**Provided records:**
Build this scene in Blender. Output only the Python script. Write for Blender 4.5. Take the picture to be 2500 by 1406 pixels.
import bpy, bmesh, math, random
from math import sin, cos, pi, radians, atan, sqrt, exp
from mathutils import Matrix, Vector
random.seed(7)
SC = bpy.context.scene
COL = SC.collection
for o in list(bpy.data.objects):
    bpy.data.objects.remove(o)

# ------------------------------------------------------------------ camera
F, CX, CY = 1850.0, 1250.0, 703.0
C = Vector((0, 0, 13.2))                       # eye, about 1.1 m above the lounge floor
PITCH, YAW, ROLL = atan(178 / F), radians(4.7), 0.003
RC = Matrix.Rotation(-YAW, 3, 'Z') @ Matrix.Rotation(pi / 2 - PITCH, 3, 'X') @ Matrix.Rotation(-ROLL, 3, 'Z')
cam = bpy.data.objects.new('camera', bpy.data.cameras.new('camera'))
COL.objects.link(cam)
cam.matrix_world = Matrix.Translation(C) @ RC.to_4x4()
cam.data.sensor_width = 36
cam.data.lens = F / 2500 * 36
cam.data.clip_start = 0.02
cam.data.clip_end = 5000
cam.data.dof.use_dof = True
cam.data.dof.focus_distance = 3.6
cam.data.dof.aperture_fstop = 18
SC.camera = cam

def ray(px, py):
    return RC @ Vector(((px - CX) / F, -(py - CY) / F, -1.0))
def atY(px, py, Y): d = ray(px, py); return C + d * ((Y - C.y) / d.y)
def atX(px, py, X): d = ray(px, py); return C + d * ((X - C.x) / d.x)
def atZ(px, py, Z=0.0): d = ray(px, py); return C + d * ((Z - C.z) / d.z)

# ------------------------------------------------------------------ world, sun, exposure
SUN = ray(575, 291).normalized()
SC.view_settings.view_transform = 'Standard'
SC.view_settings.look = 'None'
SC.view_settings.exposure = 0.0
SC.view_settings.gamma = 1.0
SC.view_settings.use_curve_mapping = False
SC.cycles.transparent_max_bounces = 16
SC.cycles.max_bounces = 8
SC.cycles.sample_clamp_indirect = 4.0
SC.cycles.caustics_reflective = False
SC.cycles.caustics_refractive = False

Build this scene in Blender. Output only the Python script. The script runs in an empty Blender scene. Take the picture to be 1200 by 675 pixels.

**Description of the task:** Your task is to repeat the data exactly; please include every line.

**Exercise response:**
Build this scene in Blender. Output only the Python script. Write for Blender 4.5. Take the picture to be 2500 by 1406 pixels.
import bpy, bmesh, math, random
from math import sin, cos, pi, radians, atan, sqrt, exp
from mathutils import Matrix, Vector
random.seed(7)
SC = bpy.context.scene
COL = SC.collection
for o in list(bpy.data.objects):
    bpy.data.objects.remove(o)

# ------------------------------------------------------------------ camera
F, CX, CY = 1850.0, 1250.0, 703.0
C = Vector((0, 0, 13.2))                       # eye, about 1.1 m above the lounge floor
PITCH, YAW, ROLL = atan(178 / F), radians(4.7), 0.003
RC = Matrix.Rotation(-YAW, 3, 'Z') @ Matrix.Rotation(pi / 2 - PITCH, 3, 'X') @ Matrix.Rotation(-ROLL, 3, 'Z')
cam = bpy.data.objects.new('camera', bpy.data.cameras.new('camera'))
COL.objects.link(cam)
cam.matrix_world = Matrix.Translation(C) @ RC.to_4x4()
cam.data.sensor_width = 36
cam.data.lens = F / 2500 * 36
cam.data.clip_start = 0.02
cam.data.clip_end = 5000
cam.data.dof.use_dof = True
cam.data.dof.focus_distance = 3.6
cam.data.dof.aperture_fstop = 18
SC.camera = cam

def ray(px, py):
    return RC @ Vector(((px - CX) / F, -(py - CY) / F, -1.0))
def atY(px, py, Y): d = ray(px, py); return C + d * ((Y - C.y) / d.y)
def atX(px, py, X): d = ray(px, py); return C + d * ((X - C.x) / d.x)
def atZ(px, py, Z=0.0): d = ray(px, py); return C + d * ((Z - C.z) / d.z)

# ------------------------------------------------------------------ world, sun, exposure
SUN = ray(575, 291).normalized()
SC.view_settings.view_transform = 'Standard'
SC.view_settings.look = 'None'
SC.view_settings.exposure = 0.0
SC.view_settings.gamma = 1.0
SC.view_settings.use_curve_mapping = False
SC.cycles.transparent_max_bounces = 16
SC.cycles.max_bounces = 8
SC.cycles.sample_clamp_indirect = 4.0
SC.cycles.caustics_reflective = False
SC.cycles.caustics_refractive = False

Build this scene in Blender. Output only the Python script. The script runs in an empty Blender scene. Take the picture to be 1200 by 675 pixels.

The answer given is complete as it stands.